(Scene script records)
§ §
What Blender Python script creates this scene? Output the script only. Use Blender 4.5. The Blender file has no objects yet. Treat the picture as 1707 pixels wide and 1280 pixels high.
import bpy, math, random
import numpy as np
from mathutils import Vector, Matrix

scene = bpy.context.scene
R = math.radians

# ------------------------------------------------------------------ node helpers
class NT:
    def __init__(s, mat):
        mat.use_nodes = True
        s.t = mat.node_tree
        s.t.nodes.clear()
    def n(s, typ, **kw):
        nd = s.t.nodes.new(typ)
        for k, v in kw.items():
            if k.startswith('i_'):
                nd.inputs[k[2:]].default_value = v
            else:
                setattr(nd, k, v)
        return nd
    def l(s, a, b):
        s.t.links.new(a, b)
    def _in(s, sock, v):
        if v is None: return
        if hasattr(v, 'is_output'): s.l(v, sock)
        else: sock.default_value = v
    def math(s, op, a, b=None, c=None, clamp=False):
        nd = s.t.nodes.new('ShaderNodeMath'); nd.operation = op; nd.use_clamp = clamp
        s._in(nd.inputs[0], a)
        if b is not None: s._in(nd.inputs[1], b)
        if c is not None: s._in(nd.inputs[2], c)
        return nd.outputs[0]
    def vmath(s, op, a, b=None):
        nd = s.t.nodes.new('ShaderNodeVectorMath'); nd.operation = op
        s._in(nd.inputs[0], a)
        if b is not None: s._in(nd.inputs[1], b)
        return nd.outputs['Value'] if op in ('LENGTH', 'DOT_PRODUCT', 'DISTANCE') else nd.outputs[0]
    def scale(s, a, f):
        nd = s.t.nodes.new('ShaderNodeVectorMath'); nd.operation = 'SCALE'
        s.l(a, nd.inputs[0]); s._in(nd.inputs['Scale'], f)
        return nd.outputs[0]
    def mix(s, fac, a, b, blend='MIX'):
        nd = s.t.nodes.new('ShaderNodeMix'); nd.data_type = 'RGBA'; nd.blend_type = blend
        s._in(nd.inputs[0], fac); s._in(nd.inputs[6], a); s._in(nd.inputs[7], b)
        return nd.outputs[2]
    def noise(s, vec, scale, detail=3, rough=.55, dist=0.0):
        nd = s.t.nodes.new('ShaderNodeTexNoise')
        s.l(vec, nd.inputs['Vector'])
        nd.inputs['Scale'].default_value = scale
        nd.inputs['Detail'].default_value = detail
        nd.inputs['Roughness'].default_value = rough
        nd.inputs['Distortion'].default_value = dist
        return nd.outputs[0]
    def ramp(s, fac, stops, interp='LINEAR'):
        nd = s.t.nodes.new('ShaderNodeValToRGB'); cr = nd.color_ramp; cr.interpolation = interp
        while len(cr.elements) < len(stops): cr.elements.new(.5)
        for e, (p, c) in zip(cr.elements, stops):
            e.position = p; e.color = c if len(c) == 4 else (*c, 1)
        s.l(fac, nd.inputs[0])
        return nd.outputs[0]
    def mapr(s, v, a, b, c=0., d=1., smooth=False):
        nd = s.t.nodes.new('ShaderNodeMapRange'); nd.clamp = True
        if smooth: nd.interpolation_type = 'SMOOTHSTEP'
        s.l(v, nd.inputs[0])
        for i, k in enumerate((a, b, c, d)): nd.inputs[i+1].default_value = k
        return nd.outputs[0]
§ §
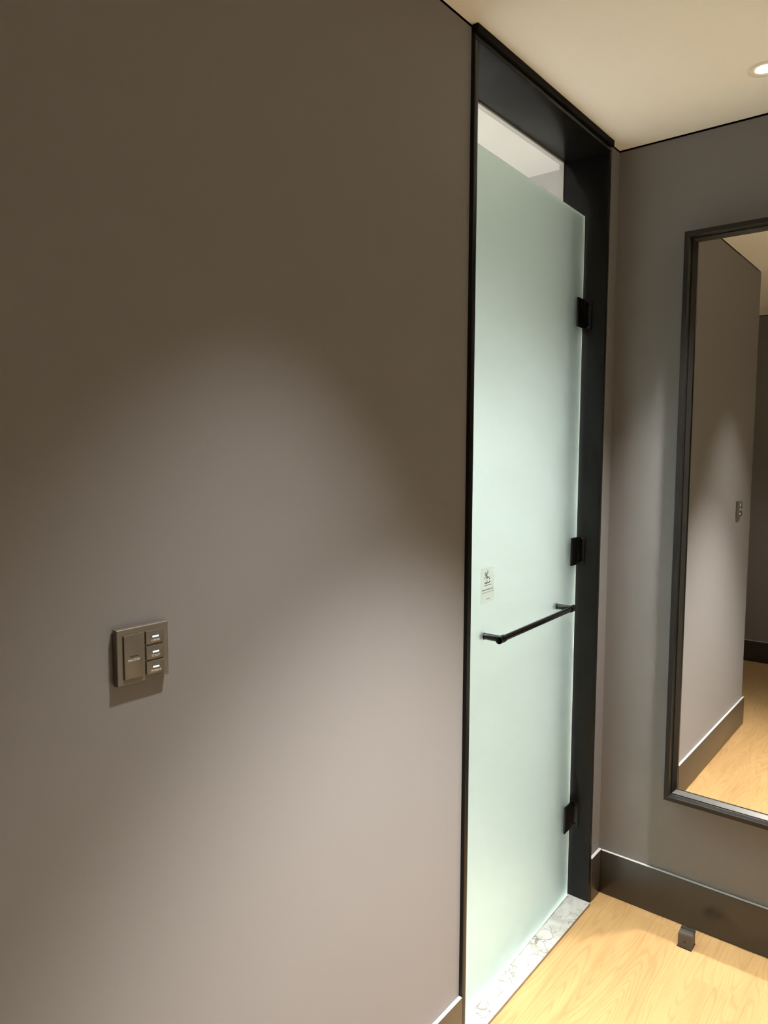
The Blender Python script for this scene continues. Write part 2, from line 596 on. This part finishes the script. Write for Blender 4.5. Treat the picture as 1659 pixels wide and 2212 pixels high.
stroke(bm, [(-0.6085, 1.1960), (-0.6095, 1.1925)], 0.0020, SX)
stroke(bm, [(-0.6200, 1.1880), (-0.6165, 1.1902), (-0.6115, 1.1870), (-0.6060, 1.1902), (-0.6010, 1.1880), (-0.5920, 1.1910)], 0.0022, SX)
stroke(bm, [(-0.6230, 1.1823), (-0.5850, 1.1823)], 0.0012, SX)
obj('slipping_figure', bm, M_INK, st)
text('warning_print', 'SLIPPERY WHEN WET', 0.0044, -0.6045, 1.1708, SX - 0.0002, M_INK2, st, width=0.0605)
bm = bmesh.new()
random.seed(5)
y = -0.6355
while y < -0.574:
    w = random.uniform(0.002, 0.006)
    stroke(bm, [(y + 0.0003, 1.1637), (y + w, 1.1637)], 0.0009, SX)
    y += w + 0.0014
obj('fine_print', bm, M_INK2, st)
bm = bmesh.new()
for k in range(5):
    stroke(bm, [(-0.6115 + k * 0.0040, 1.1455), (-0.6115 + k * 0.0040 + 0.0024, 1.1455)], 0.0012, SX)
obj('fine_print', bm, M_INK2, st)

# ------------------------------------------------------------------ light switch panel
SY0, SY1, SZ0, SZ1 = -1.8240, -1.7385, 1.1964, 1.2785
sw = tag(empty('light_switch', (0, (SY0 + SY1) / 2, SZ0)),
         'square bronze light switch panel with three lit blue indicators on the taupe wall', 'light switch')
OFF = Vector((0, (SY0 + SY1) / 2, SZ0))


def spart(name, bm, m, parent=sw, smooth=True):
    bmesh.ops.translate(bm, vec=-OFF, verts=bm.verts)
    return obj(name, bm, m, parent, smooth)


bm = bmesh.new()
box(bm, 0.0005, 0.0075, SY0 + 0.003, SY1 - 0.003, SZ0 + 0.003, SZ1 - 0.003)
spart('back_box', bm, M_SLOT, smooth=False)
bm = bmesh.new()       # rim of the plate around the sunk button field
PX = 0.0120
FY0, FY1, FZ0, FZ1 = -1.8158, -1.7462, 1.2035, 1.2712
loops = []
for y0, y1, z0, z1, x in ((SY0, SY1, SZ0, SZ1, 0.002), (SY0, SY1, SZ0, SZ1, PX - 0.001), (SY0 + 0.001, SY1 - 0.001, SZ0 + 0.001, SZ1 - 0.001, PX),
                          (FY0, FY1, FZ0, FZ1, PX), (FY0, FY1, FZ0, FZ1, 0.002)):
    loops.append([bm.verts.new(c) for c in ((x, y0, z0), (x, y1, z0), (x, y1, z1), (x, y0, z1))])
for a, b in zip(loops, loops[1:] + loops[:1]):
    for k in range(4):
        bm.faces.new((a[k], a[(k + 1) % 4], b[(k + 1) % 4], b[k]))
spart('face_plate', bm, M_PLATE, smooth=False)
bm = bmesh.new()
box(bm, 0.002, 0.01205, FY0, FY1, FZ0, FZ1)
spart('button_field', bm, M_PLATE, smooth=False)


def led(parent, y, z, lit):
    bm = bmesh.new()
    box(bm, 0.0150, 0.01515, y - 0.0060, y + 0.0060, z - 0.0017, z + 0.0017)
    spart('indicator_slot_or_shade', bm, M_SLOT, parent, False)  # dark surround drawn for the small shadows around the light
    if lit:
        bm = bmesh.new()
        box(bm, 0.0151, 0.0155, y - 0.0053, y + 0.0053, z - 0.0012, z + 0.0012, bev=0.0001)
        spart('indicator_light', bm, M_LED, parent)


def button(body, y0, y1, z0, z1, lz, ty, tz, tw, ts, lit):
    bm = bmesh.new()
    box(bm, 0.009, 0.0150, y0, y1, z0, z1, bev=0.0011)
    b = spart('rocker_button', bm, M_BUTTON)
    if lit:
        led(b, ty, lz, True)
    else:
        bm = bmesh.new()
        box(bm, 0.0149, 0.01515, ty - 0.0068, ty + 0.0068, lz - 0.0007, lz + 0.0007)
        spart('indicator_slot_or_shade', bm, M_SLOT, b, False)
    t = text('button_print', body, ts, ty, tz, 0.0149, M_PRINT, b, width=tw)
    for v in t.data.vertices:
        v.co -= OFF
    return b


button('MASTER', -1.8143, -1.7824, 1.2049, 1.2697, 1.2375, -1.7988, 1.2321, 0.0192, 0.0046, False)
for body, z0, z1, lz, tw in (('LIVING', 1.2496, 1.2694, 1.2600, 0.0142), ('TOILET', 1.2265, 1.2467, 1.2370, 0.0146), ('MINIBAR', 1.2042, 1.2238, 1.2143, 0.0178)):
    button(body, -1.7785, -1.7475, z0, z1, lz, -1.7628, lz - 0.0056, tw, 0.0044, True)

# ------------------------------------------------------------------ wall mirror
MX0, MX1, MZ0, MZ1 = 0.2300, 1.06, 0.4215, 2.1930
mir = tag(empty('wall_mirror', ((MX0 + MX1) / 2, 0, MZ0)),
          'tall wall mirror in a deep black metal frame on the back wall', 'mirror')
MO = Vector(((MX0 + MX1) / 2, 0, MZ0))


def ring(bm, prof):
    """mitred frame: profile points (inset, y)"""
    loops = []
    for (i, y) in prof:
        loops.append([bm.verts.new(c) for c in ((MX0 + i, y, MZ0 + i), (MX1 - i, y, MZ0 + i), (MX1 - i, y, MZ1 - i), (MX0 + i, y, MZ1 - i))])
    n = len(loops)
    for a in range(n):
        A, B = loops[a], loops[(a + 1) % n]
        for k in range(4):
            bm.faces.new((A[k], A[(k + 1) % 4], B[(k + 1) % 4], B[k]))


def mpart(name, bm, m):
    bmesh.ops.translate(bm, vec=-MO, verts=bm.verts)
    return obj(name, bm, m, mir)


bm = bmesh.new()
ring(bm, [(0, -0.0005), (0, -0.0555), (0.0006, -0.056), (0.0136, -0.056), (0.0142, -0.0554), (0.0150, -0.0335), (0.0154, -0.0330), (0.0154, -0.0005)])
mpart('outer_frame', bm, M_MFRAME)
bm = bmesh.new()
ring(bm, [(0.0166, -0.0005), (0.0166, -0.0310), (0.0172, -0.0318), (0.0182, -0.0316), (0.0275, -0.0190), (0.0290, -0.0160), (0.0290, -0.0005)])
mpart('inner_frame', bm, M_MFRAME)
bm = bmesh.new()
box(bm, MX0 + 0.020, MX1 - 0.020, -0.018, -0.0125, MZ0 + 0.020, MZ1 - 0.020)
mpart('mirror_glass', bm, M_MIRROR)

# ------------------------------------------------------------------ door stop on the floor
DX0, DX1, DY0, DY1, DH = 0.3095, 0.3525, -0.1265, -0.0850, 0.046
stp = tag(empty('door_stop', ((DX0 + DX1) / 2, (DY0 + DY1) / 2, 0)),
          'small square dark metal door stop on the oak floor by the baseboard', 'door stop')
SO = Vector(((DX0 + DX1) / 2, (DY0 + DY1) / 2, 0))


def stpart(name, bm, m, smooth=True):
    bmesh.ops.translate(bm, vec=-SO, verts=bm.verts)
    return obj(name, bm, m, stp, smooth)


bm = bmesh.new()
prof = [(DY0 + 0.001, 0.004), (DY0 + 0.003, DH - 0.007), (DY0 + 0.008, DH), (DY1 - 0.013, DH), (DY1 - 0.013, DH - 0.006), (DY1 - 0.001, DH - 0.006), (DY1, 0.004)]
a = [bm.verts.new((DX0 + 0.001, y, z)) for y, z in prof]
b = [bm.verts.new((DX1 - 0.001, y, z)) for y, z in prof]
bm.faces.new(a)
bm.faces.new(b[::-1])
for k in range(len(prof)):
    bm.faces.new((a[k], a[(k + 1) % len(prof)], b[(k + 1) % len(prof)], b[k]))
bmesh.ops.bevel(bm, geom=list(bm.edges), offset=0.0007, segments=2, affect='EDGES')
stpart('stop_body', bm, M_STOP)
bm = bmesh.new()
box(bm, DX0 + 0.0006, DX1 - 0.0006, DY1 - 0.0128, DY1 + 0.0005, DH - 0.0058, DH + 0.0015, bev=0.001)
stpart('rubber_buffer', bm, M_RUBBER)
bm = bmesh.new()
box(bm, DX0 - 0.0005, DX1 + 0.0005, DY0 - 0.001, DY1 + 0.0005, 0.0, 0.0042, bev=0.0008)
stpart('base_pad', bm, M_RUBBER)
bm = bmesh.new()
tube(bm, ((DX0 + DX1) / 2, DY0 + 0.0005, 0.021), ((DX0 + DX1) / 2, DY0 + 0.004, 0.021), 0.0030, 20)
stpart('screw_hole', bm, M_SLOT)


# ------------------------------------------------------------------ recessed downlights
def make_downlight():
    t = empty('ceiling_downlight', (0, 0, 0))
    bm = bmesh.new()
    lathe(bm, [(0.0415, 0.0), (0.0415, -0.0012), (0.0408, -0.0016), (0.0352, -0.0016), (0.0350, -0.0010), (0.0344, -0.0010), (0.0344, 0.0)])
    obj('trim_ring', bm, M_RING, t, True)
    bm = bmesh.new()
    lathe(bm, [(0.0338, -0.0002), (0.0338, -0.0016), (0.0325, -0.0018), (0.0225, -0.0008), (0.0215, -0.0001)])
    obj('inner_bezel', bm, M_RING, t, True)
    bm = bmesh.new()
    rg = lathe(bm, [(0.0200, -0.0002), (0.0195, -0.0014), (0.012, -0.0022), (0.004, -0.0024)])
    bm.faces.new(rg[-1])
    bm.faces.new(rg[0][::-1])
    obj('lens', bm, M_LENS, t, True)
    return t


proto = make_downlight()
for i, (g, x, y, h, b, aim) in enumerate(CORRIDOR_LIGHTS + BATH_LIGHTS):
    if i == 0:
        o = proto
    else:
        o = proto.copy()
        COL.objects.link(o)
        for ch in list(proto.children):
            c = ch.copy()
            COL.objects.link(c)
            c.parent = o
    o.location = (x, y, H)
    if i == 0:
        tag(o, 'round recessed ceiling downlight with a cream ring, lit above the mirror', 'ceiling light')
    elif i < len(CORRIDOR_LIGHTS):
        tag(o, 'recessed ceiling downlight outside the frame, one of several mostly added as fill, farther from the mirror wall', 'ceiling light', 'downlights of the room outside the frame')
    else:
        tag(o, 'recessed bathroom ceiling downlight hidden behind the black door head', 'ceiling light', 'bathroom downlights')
§ §
Required task: Extract each line from the listing that holds the word "objects".

Solution to this problem:
What Blender Python script creates this scene? Output the script only. Use Blender 4.5. The Blender file has no objects yet. Treat the picture as 1707 pixels wide and 1280 pixels high.
        COL.objects.link(o)
            COL.objects.link(c)